=== Data lines ===
>>>

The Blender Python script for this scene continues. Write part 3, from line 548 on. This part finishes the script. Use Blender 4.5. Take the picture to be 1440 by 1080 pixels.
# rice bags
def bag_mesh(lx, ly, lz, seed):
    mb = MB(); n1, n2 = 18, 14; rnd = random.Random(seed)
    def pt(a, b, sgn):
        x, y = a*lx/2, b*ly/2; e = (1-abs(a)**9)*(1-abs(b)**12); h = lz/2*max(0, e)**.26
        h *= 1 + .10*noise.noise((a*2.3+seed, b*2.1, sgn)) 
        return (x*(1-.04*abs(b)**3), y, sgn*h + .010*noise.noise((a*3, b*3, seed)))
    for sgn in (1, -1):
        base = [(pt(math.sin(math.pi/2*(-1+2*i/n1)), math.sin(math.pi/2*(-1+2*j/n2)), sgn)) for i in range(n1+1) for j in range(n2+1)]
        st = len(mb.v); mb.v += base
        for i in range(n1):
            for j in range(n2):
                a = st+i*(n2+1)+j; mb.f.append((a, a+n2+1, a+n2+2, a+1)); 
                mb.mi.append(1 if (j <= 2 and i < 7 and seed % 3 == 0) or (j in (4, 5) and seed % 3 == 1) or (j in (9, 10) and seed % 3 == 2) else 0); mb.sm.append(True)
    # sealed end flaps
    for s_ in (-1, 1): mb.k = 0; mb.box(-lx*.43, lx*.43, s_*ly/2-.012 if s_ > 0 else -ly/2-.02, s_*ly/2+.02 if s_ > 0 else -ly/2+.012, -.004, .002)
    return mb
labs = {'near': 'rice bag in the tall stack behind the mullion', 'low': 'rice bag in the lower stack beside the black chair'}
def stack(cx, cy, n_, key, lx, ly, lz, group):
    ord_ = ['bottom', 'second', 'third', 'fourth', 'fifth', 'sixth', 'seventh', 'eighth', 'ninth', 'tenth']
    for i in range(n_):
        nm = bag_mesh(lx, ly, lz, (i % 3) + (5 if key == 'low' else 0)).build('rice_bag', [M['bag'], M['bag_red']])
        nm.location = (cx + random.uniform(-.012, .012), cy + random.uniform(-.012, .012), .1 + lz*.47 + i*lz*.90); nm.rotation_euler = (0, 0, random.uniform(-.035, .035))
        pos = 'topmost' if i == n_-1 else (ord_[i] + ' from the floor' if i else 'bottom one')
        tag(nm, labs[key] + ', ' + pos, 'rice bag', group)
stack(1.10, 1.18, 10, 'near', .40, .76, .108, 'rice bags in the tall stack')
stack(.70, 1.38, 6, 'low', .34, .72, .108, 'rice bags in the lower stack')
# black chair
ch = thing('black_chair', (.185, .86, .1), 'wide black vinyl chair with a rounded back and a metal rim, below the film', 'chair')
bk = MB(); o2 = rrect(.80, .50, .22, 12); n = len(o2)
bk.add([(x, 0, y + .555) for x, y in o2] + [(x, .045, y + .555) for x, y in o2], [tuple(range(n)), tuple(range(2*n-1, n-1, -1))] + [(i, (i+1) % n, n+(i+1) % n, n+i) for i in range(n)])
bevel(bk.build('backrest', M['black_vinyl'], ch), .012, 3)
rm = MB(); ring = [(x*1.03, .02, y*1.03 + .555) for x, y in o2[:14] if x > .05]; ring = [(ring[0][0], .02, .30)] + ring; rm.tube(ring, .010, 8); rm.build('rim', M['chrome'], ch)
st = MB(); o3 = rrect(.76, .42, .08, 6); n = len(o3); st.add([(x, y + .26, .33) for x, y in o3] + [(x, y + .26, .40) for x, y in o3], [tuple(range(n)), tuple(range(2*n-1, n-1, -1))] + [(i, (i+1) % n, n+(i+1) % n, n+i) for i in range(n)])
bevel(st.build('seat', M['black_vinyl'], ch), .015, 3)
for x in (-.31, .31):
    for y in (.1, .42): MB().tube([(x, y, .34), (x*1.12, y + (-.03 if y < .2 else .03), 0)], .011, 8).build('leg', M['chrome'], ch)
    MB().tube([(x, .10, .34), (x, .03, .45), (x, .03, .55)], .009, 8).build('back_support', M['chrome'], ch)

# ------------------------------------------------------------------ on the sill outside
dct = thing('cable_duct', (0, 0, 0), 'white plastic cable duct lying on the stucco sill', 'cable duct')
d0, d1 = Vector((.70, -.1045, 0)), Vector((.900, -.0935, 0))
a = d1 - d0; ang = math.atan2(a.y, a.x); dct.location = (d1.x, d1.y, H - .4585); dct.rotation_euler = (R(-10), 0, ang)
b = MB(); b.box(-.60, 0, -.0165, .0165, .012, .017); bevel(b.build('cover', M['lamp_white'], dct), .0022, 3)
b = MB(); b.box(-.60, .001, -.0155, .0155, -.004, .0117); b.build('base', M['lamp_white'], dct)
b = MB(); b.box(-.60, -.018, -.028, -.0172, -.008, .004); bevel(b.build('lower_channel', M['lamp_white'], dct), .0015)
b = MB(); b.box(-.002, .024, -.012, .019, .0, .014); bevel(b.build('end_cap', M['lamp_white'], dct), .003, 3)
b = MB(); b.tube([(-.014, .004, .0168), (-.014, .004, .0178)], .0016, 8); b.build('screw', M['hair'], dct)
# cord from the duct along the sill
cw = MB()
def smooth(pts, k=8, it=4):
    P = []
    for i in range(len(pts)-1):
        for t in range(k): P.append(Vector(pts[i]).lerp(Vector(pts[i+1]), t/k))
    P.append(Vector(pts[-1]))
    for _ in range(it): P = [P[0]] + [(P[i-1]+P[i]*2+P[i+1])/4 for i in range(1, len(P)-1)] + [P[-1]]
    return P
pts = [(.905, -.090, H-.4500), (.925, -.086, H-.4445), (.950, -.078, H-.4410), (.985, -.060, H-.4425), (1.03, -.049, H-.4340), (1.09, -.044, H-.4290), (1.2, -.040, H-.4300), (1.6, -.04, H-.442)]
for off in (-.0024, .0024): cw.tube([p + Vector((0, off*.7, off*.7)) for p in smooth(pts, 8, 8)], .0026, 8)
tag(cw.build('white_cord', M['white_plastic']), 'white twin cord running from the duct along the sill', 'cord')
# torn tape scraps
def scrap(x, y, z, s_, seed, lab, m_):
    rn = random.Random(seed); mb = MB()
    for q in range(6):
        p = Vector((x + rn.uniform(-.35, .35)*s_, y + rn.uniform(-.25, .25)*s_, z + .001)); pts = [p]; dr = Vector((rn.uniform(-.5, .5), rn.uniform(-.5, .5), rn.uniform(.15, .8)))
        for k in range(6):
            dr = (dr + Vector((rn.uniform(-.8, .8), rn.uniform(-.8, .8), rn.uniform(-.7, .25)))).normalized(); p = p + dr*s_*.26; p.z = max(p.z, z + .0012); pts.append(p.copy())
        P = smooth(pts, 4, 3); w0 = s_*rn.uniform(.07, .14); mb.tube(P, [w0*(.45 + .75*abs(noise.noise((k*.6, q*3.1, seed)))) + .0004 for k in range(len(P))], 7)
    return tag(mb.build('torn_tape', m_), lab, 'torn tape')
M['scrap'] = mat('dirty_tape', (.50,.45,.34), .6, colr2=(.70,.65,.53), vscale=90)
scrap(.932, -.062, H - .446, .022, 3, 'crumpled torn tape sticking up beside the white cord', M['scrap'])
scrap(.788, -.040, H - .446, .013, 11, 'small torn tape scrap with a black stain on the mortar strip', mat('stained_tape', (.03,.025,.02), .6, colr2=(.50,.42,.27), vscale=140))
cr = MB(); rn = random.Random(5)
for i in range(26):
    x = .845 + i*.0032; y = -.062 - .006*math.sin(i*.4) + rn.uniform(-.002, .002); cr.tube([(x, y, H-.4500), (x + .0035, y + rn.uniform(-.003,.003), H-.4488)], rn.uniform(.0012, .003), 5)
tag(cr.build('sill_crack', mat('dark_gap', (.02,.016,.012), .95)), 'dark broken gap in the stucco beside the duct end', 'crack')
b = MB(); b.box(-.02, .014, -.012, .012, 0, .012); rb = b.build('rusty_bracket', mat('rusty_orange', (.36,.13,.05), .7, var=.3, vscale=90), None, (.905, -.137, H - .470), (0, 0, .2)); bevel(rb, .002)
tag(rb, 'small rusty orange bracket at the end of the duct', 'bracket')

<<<

=== What you have to do ===
Copy out every line holding the string "from".

=== Problem solution ===
The Blender Python script for this scene continues. Write part 3, from line 548 on. This part finishes the script. Use Blender 4.5. Take the picture to be 1440 by 1080 pixels.
        pos = 'topmost' if i == n_-1 else (ord_[i] + ' from the floor' if i else 'bottom one')
# cord from the duct along the sill
tag(cw.build('white_cord', M['white_plastic']), 'white twin cord running from the duct along the sill', 'cord')